COOPER READY TO STEP UP
The big annual Motocross of Nations is a big deal on the world motocross calendar and perhaps few Kiwis know this better than Mount Maunganui’s Cody Cooper.
The 31-year-old national MX1 champion has represented New Zealand at this “Olympic Games of Motocross” more times than most of the Kiwi elite and this year it will be MXoN No.7 for Cooper as he takes a couple of long-haul flights to join his two team-mates, Tauranga’s Ben Townley and Mangakino’s Kayne Lamont, for the 2015 edition of the great race at Ernee, in north-western France on the weekend of September 26-27.
Cooper has been a fine ambassador for New Zealand over the years.
Cooper was one-third of the Kiwi squad – along with Townley and Motueka’s now-retired Josh Coppins – that finished on the podium, an astounding third overall at the MXoN at Matterley Basin, near Winchester, in England, in 2006.
Cooper’s individual race results in the open class in 2006 were 13th and 17th, but perhaps his most memorable individual MXoN performance was when the event was staged in the infield at Donington Park in England in 2008. 
That was the year that he won the open class qualifying race, finishing the 25-minute (11-lap) race ahead of such notables as Peuto Rico’s Zach Osborne, Australia’s Michael Byrne and Italy’s Alex Salvini, with two-time former world champion Steve Ramon, of Belgium, rounding out the top five in that race.

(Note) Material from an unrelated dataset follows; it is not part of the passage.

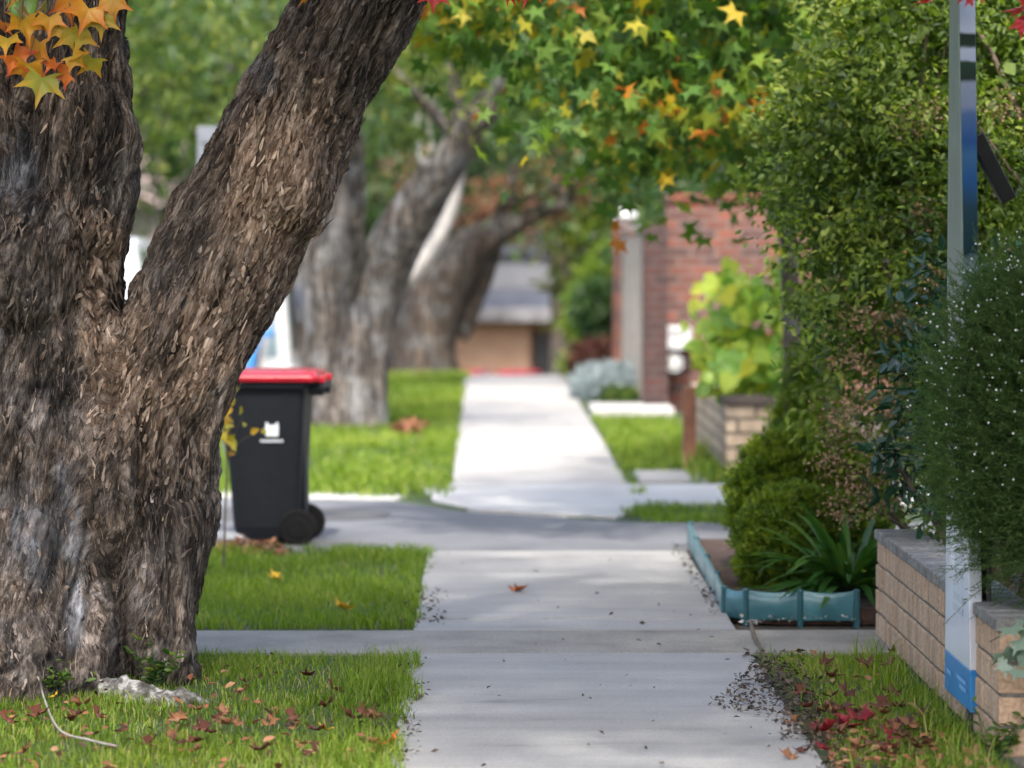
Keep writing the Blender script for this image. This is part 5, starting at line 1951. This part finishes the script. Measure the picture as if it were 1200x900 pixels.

Team USA’s open class rider, Tim Ferry, finished that qualifying race in ninth place, crossing the line 22 seconds behind Cooper, although, interestingly, it was his American team that eventually won the MXoN that year.
In the final day races proper, Cooper finished fourth (open class/MX2) and 21st (open class/MXGP), with Team New Zealand that year finishing eighth overall.
If Cooper can be even half as good as that this time around in France, then New Zealand’s hopes will definitely take a lift.
Townley and Lamont have also previously raced for New Zealand at the MXoN and so this year’s line-up is one of the strongest to have been sent in recent years.
Unfortunately, none of these riders were available for the MXoN when it was staged in Latvia last year, where Team New Zealand failed to qualify among the top 20 countries and therefore slipped well down the world rankings.
But with generous support for this year’s campaign coming from Kiwi companies WIL Sport Management and Workshop Graphics, and with massive fundraising undertaken by the Taupo Motorcycle Club with their Battle of the Clubs motocross event adding to the coffers, the Kiwi contingent leaves for France in a confident mood.